The one outright dud among the explicit films that fancy themselves transgressive is Yann Gonzalez’s “You and the Night,” a ludicrously arty French trifle in which a transvestite maid arranges a solemn pansexual orgy, though not much really happens. At Cannes last spring, it reportedly emptied the theater.

Lovely.

Look, if you are going to choose morally demented movies like this as emblematic of gay and lesbian culture, you have no right to complain when people judge you on the basis of what you embrace. You can’t have it both ways. You can’t cheer for minstrel shows and complain that people reduce you to minstrelsy.

Here’s an idea: how about making films with gay and lesbian characters who are normal people, not sexual freaks who flog each other, arrange pansexual orgies, work as prostitutes for the fun of it, and suchlike? Based on the description of this film festival in the Times, much of the programming sounds like a fundamentalist preacher’s idea of gay and lesbian life. But it’s not a fundamentalist preacher telling these stories; it’s gay and lesbian filmmakers, and the Film Society Of Lincoln Center.

This reminds of the illogical way pro-choicers talk about unborn children. If women want them, then they’re “babies” to be celebrated … but if they don’t want them, then they’re embryos or fetuses who are nothing more than pieces of tissue.
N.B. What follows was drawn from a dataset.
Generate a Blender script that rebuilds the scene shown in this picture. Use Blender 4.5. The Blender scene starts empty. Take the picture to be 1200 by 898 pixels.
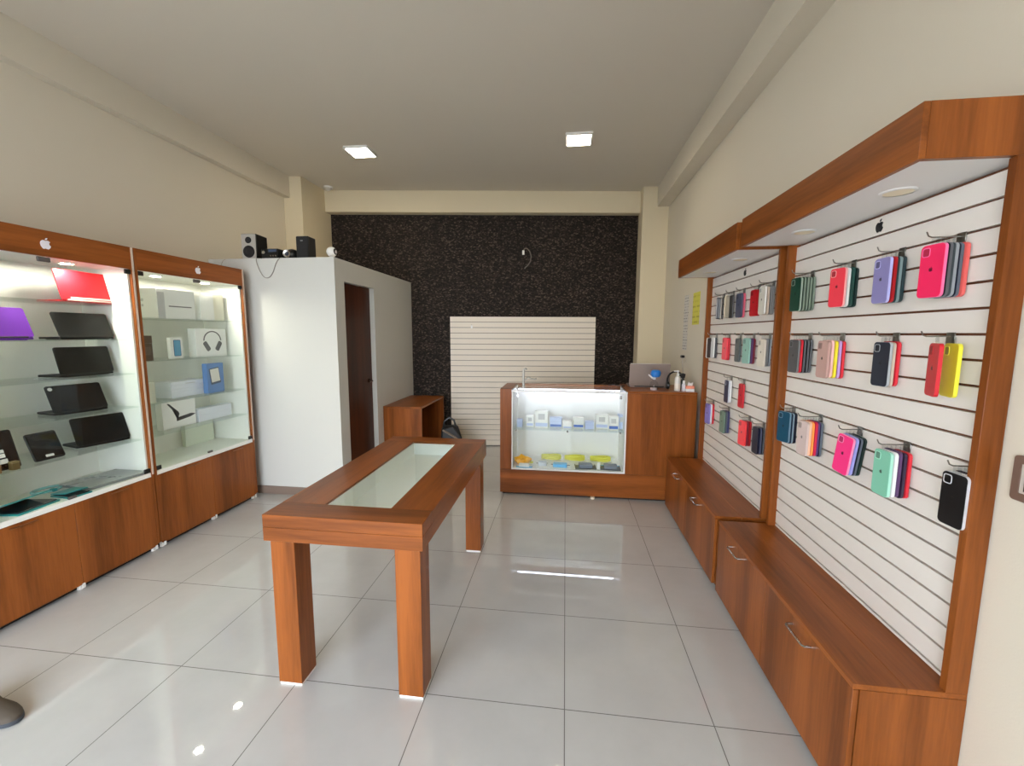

The desire of the pregnant woman determines the moral status of the being inside her; similarly, the political interests of the gay-rights movement determines how you should view extreme sexual transgression (even a young gay journalist who was disgusted by an annual gay bacchanal in NYC — story here; proceed with caution — couldn’t bring himself to pass judgment on it). Basically, the most practical way to think about these issues is to ask yourself, “Which point of view most advances the Sexual Revolution?”, and go from there.